**TASK DIRECTIONS**
Go through the material and pull out every line with the string "from" in it.

**GIVEN DATA**
____________________

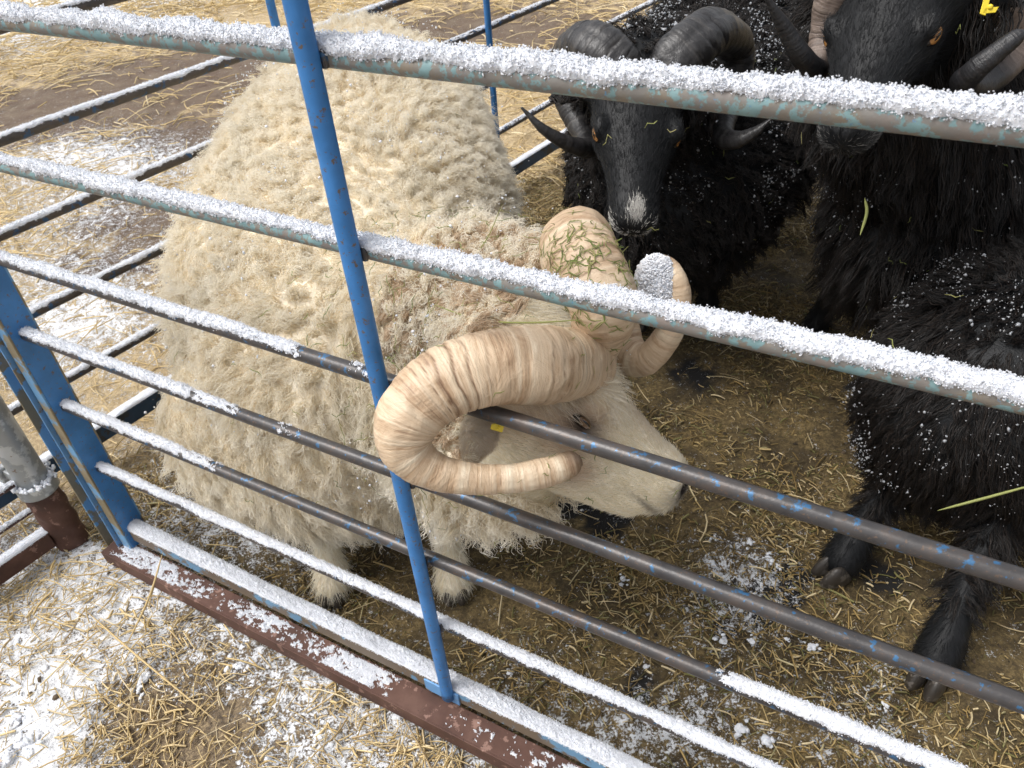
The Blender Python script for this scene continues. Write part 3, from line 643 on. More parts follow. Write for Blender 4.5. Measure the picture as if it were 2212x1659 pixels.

____________________

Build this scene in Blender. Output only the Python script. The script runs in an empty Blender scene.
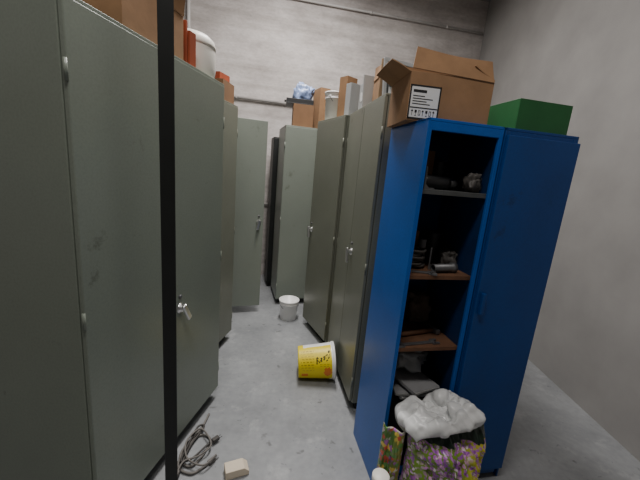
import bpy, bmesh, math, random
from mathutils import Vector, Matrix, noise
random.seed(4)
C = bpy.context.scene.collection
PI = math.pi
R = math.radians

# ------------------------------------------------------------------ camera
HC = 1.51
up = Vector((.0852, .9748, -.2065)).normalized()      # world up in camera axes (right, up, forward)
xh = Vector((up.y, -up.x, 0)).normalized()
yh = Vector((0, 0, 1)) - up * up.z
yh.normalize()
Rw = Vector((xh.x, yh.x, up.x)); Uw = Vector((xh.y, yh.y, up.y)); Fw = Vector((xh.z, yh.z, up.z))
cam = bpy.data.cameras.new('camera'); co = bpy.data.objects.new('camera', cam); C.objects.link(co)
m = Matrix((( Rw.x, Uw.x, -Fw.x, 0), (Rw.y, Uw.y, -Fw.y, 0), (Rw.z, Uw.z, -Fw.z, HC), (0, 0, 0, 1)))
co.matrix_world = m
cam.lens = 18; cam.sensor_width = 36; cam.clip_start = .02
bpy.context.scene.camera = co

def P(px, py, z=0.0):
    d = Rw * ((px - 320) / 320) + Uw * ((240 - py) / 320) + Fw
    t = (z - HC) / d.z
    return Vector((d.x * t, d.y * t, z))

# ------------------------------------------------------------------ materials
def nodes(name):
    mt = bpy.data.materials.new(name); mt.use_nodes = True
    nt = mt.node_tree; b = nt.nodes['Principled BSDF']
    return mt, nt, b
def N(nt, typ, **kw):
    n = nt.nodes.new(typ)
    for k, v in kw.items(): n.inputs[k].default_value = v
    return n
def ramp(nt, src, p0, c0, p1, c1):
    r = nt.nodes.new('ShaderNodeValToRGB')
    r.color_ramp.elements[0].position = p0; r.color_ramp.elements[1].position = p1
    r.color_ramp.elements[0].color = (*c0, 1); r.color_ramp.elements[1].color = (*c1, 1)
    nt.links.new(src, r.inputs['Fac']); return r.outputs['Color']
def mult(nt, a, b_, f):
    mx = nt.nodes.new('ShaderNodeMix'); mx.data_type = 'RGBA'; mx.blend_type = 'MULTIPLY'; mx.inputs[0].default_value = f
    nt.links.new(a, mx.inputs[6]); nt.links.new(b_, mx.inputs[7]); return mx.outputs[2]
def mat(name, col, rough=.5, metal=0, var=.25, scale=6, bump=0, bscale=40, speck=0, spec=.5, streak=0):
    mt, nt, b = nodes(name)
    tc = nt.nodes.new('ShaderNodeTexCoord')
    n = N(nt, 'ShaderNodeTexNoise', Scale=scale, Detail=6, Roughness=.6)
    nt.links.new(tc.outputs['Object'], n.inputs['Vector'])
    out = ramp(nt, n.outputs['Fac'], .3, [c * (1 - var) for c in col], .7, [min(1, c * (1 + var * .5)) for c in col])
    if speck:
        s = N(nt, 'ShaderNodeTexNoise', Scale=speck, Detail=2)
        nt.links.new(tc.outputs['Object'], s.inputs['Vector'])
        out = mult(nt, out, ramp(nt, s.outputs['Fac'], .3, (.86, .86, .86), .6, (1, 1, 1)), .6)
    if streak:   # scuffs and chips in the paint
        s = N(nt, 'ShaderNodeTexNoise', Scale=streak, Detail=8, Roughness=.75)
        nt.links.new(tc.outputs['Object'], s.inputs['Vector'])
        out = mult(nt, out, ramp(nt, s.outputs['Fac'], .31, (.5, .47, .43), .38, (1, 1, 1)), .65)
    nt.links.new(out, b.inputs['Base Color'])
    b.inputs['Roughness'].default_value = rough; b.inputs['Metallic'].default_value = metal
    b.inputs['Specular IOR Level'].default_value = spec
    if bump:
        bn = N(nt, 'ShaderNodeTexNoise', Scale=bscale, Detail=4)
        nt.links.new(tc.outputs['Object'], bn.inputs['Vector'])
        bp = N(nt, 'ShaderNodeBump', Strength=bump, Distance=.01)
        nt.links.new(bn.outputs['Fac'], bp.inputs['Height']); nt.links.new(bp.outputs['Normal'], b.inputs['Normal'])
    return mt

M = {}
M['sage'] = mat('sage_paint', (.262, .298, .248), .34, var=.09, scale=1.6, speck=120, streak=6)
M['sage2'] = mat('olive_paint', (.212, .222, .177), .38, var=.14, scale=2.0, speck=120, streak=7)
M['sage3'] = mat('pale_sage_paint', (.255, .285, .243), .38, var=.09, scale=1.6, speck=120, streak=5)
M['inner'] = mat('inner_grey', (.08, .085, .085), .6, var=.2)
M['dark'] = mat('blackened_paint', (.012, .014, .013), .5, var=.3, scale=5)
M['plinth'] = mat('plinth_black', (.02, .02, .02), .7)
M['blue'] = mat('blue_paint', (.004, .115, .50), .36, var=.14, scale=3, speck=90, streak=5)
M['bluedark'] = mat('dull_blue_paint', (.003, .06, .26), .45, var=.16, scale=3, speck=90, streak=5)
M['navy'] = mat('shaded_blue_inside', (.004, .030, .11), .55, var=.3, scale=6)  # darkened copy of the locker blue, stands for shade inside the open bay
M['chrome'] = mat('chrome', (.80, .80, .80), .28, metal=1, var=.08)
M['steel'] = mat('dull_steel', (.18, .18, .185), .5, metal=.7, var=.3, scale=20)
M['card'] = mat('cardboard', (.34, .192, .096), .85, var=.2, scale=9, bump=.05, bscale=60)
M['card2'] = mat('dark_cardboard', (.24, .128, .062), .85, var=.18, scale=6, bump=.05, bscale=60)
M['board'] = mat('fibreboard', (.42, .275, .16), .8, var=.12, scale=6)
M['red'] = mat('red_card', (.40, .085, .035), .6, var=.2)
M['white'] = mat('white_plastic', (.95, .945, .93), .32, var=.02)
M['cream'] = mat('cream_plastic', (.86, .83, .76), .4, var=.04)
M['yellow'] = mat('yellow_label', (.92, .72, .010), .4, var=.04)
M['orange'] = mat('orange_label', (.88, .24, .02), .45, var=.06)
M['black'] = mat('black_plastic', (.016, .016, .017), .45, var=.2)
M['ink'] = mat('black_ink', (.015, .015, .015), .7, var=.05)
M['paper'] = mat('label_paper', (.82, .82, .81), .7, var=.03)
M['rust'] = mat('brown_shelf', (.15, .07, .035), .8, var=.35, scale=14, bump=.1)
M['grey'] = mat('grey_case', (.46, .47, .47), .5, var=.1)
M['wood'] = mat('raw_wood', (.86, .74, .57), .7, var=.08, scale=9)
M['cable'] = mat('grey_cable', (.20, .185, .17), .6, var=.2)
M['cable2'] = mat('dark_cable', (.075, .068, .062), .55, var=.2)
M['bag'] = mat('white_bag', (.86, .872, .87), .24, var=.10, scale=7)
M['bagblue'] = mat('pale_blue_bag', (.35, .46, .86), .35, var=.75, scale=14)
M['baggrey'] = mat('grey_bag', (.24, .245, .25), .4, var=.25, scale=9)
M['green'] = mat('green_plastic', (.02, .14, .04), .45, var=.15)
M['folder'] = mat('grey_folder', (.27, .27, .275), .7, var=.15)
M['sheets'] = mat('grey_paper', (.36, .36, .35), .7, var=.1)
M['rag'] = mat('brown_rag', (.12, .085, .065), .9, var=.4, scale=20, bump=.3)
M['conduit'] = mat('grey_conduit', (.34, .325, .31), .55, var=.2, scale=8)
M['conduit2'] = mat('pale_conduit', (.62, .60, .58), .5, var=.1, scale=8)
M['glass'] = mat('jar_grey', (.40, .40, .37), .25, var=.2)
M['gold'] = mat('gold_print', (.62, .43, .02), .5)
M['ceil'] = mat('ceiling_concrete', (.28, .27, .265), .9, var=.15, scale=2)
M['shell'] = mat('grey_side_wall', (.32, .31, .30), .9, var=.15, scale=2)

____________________

**REPLY TO THE TASK**
The Blender Python script for this scene continues. Write part 3, from line 643 on. More parts follow. Write for Blender 4.5. Measure the picture as if it were 2212x1659 pixels.
from mathutils import Vector, Matrix, noise